- [Problem description]:
Find each line containing the string "Write" and return it.

* START Items *

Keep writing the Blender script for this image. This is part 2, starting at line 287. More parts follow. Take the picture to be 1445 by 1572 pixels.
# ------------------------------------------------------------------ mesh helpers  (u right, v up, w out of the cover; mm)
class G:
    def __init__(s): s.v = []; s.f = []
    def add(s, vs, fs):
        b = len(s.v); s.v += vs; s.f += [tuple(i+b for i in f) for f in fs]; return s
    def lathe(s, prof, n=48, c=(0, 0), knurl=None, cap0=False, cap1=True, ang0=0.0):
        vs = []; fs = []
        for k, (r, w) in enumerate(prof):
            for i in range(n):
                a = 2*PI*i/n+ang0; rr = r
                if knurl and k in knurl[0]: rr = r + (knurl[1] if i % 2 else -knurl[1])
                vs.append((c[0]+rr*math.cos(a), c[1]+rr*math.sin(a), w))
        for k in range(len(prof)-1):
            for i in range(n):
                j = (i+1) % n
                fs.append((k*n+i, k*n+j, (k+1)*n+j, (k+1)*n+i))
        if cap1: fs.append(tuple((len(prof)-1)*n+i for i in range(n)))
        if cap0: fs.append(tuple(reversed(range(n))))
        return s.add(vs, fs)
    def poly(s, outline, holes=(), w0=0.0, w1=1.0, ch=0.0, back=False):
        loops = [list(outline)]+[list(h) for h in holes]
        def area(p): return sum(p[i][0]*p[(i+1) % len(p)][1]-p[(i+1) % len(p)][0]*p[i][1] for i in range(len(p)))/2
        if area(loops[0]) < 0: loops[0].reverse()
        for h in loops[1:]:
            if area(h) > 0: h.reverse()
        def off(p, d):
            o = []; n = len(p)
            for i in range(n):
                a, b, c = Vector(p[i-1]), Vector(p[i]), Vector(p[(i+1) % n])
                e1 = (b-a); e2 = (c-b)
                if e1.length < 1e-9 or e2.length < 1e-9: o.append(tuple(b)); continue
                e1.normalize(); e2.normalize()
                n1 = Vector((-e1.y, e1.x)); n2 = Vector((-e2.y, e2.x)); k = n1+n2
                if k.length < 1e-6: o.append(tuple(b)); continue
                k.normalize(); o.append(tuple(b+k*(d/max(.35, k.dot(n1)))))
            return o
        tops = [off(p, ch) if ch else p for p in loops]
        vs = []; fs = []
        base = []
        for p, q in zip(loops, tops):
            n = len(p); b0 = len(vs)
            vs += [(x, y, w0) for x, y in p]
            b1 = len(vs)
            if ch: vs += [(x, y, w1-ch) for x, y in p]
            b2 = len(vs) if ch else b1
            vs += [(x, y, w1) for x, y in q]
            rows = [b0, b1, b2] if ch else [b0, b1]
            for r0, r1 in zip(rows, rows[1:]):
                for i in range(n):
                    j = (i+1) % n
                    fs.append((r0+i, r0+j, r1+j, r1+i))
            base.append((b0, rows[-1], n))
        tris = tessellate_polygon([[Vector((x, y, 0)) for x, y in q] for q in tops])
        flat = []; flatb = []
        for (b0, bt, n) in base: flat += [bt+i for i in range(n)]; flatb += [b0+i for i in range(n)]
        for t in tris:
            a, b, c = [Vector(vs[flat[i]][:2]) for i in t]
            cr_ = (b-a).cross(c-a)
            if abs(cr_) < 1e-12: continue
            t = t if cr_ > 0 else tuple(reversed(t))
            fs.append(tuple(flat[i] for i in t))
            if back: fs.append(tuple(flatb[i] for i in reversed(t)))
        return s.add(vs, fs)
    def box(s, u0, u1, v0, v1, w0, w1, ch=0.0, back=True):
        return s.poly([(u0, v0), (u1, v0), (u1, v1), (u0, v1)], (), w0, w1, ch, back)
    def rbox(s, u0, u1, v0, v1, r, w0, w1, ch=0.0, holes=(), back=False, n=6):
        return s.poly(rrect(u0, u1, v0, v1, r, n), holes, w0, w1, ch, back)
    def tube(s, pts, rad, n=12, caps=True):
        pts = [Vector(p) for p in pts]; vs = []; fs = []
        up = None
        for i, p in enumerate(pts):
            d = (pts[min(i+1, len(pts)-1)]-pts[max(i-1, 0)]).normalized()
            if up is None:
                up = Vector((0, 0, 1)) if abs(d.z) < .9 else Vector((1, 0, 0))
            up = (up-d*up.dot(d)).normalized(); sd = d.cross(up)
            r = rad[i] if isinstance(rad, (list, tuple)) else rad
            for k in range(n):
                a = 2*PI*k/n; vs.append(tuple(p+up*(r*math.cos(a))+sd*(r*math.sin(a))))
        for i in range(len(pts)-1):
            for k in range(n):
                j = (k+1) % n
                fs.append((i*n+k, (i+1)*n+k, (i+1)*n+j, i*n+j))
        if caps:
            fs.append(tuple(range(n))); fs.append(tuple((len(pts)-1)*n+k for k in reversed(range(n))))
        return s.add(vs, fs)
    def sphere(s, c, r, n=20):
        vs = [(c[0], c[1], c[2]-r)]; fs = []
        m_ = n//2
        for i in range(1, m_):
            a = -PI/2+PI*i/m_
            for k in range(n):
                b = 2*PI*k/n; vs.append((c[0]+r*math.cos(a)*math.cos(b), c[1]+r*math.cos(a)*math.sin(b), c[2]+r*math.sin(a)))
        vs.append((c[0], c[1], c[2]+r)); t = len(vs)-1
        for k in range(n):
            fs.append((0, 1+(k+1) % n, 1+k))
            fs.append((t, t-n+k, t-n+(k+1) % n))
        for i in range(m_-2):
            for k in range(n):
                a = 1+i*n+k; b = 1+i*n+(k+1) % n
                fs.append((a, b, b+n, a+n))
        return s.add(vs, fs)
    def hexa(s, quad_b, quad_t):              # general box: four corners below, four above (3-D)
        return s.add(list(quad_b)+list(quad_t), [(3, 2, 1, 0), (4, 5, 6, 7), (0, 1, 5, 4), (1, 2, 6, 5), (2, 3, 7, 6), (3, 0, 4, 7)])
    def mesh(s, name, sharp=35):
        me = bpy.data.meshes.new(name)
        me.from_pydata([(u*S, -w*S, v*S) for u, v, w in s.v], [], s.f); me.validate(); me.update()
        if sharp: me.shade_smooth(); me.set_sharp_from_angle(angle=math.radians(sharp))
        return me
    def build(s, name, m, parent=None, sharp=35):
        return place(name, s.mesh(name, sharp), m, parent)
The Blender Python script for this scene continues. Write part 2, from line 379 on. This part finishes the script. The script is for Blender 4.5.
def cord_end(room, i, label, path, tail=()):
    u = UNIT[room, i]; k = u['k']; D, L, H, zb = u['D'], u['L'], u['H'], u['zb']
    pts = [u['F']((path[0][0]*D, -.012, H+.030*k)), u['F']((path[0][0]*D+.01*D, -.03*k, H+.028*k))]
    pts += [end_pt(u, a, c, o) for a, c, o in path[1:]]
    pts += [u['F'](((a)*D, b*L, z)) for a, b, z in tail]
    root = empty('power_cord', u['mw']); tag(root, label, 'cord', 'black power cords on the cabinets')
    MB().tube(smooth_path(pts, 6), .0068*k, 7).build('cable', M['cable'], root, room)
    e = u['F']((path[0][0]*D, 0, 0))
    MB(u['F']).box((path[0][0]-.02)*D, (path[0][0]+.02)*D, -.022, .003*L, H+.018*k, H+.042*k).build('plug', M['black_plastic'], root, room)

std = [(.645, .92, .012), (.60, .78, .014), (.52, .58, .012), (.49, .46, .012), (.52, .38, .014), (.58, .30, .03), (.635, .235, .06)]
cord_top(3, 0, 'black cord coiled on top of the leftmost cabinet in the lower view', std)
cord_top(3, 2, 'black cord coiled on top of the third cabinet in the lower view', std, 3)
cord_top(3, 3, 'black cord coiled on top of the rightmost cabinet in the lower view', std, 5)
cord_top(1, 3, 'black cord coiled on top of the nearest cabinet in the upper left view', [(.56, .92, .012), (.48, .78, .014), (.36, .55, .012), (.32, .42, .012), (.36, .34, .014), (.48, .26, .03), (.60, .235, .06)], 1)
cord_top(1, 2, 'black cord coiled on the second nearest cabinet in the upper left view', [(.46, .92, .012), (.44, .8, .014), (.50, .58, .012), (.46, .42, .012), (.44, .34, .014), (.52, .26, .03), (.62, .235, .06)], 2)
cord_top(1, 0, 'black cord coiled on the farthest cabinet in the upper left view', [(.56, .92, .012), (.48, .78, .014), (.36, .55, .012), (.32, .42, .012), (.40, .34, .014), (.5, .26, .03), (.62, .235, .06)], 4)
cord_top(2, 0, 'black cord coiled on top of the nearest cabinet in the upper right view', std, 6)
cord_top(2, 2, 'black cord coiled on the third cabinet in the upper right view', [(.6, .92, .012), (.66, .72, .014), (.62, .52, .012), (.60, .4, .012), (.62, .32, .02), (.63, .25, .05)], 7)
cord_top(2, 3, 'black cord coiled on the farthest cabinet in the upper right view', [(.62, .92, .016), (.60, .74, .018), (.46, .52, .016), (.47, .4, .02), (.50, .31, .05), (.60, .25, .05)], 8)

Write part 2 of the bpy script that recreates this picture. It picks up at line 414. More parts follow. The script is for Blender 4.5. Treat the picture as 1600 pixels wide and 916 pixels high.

* END Items *

- [Completed task]:
The Blender Python script for this scene continues. Write part 2, from line 379 on. This part finishes the script. The script is for Blender 4.5.
Write part 2 of the bpy script that recreates this picture. It picks up at line 414. More parts follow. The script is for Blender 4.5. Treat the picture as 1600 pixels wide and 916 pixels high.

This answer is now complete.